#### WHAT YOU NEED TO DO:
Below are some records. Reproduce them exactly from their first line through the line with "b = new(); box(b, FW, -17, XL-.13, -14, .16, .30, .56);", inclusive.

#### ENTRIES PROVIDED:
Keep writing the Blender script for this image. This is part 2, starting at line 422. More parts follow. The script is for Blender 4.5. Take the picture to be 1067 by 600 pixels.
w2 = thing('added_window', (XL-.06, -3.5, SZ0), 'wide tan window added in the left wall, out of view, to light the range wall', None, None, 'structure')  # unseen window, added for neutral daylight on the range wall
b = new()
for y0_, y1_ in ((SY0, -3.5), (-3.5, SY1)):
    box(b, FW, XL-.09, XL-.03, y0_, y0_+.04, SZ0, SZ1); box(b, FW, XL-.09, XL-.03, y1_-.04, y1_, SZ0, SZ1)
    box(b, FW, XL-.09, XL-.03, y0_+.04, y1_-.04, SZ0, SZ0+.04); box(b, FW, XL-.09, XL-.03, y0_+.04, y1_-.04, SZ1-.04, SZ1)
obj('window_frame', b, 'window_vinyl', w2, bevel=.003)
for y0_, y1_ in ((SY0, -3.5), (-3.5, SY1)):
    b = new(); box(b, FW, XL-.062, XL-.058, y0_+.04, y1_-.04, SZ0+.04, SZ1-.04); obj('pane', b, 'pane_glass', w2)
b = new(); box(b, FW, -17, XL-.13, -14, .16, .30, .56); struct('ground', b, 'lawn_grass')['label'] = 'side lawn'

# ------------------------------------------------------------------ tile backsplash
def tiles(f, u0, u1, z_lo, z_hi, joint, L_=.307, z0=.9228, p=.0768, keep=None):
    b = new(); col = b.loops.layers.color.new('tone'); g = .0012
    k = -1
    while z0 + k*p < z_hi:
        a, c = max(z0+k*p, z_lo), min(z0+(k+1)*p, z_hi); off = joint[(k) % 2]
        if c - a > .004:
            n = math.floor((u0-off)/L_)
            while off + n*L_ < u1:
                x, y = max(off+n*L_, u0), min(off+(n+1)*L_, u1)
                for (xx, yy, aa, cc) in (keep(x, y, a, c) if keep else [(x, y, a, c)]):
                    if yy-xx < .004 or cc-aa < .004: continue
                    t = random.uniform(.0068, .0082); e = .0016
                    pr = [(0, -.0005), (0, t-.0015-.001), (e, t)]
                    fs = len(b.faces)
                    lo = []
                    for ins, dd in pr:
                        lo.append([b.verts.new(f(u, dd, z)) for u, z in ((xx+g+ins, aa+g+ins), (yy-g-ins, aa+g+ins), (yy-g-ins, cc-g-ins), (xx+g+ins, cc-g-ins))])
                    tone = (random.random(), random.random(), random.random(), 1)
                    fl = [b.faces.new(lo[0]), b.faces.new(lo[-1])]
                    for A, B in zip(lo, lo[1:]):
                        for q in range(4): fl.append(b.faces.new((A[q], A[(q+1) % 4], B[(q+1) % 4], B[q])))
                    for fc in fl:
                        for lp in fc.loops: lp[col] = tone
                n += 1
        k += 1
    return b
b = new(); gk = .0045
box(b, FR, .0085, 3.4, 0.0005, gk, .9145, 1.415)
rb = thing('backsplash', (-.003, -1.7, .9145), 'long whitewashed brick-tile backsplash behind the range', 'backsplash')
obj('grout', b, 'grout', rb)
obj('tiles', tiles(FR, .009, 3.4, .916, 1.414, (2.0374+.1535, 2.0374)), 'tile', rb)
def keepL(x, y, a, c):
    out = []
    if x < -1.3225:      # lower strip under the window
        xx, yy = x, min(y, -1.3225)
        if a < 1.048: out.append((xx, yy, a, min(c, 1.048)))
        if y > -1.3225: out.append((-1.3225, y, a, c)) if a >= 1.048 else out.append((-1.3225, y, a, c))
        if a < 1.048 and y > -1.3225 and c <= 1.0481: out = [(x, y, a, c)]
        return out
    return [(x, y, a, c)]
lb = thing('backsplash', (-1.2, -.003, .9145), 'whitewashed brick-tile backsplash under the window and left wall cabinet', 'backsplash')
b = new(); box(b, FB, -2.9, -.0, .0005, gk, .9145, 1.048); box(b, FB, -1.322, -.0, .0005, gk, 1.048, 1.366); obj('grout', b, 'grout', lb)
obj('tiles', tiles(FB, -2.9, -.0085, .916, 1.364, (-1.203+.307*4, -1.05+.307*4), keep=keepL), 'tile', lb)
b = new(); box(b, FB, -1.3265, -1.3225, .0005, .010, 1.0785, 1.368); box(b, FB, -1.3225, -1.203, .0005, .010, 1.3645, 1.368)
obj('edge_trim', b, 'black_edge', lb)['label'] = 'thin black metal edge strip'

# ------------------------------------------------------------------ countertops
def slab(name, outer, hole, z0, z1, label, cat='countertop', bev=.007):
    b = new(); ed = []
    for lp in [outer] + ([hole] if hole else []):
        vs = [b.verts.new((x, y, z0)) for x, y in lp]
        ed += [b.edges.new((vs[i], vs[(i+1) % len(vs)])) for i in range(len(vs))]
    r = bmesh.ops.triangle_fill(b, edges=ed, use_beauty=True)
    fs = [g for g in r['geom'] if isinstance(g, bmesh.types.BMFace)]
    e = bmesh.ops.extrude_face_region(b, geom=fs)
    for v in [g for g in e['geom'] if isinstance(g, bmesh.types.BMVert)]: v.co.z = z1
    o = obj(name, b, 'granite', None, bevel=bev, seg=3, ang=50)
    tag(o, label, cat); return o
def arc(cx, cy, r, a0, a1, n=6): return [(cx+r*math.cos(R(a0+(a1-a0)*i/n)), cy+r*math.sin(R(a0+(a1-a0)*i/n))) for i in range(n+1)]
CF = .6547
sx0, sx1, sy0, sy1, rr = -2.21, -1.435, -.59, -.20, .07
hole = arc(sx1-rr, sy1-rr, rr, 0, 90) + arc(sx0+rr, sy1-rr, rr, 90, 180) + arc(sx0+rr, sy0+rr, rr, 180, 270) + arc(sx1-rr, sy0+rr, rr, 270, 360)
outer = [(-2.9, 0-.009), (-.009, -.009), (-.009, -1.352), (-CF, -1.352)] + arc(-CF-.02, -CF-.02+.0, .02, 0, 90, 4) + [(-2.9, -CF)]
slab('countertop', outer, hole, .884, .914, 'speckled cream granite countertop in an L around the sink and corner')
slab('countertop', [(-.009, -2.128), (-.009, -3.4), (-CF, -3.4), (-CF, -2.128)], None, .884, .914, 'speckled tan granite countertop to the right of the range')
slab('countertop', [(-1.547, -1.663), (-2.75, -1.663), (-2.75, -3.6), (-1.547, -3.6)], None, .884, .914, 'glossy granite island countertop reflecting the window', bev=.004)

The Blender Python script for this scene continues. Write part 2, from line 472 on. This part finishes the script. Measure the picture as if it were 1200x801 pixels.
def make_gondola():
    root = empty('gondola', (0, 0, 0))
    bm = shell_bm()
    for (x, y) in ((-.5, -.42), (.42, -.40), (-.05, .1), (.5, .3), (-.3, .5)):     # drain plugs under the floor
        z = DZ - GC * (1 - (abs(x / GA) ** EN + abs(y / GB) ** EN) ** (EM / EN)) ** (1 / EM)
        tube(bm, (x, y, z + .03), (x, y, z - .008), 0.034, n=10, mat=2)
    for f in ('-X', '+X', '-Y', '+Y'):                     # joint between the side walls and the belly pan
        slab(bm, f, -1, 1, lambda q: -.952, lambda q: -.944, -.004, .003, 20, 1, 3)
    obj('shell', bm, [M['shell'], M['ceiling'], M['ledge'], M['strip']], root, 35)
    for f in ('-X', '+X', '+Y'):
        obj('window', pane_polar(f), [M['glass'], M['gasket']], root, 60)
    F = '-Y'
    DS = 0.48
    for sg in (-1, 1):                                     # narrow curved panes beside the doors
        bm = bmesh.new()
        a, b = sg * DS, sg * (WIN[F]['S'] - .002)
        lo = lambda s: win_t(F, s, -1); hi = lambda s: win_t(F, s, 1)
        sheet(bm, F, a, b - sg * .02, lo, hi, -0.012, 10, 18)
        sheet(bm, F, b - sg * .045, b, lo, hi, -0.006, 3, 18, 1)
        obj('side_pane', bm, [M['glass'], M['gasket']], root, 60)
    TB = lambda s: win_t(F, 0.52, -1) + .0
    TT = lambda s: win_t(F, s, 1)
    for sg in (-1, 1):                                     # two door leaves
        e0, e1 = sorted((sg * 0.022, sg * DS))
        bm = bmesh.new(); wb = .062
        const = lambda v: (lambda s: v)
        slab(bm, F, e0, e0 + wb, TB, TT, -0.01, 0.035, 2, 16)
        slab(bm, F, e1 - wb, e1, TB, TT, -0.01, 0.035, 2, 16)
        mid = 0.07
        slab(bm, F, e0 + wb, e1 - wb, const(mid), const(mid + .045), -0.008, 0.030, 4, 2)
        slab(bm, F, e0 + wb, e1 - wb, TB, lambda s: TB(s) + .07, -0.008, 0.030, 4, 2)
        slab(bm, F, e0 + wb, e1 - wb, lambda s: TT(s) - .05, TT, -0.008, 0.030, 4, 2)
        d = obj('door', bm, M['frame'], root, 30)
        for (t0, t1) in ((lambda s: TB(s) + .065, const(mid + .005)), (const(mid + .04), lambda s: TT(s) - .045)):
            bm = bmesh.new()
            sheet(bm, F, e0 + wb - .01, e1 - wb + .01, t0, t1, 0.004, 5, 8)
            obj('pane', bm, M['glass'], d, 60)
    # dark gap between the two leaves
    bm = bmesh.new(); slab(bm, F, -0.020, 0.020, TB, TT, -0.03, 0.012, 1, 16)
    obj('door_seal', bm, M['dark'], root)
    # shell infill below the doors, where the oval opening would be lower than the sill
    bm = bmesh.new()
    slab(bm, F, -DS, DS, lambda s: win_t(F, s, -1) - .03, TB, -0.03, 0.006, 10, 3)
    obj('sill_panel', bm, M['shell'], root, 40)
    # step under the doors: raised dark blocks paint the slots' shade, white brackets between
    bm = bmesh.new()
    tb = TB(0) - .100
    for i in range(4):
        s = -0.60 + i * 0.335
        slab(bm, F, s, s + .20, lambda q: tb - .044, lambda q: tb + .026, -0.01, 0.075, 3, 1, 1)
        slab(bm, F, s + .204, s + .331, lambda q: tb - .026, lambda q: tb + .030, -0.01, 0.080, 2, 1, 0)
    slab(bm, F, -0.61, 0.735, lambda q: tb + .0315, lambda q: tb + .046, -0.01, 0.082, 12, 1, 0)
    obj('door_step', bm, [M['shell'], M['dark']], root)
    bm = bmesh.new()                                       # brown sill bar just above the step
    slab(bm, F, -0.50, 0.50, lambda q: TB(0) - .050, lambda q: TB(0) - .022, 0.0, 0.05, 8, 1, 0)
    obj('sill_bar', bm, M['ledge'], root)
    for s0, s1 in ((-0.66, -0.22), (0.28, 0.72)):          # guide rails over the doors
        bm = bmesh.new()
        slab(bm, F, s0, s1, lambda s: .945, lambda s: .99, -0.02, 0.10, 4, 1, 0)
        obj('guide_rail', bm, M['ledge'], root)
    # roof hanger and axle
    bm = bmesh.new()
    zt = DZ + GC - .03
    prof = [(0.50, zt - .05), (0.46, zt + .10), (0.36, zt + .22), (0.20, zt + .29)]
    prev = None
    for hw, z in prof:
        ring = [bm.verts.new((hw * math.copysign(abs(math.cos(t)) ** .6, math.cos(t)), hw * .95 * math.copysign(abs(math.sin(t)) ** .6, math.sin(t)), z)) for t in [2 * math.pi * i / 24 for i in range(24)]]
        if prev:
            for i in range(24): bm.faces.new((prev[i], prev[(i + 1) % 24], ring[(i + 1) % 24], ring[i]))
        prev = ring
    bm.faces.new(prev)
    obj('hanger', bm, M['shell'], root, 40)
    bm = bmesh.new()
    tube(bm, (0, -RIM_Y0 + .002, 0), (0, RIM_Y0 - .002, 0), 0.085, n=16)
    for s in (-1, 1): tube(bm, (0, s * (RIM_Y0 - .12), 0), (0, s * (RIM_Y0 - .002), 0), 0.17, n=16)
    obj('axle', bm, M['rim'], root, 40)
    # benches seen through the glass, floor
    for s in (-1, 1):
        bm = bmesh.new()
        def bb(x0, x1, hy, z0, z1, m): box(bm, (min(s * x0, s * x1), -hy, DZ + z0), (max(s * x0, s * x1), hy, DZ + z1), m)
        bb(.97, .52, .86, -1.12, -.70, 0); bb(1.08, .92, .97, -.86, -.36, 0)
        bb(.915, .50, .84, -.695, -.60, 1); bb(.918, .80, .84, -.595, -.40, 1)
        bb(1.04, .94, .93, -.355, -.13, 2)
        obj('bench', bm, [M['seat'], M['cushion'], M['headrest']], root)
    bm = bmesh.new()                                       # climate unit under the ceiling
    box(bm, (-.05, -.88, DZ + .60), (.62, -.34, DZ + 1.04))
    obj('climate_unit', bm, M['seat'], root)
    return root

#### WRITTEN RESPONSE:
Keep writing the Blender script for this image. This is part 2, starting at line 422. More parts follow. The script is for Blender 4.5. Take the picture to be 1067 by 600 pixels.
w2 = thing('added_window', (XL-.06, -3.5, SZ0), 'wide tan window added in the left wall, out of view, to light the range wall', None, None, 'structure')  # unseen window, added for neutral daylight on the range wall
b = new()
for y0_, y1_ in ((SY0, -3.5), (-3.5, SY1)):
    box(b, FW, XL-.09, XL-.03, y0_, y0_+.04, SZ0, SZ1); box(b, FW, XL-.09, XL-.03, y1_-.04, y1_, SZ0, SZ1)
    box(b, FW, XL-.09, XL-.03, y0_+.04, y1_-.04, SZ0, SZ0+.04); box(b, FW, XL-.09, XL-.03, y0_+.04, y1_-.04, SZ1-.04, SZ1)
obj('window_frame', b, 'window_vinyl', w2, bevel=.003)
for y0_, y1_ in ((SY0, -3.5), (-3.5, SY1)):
    b = new(); box(b, FW, XL-.062, XL-.058, y0_+.04, y1_-.04, SZ0+.04, SZ1-.04); obj('pane', b, 'pane_glass', w2)
b = new(); box(b, FW, -17, XL-.13, -14, .16, .30, .56); struct('ground', b, 'lawn_grass')['label'] = 'side lawn'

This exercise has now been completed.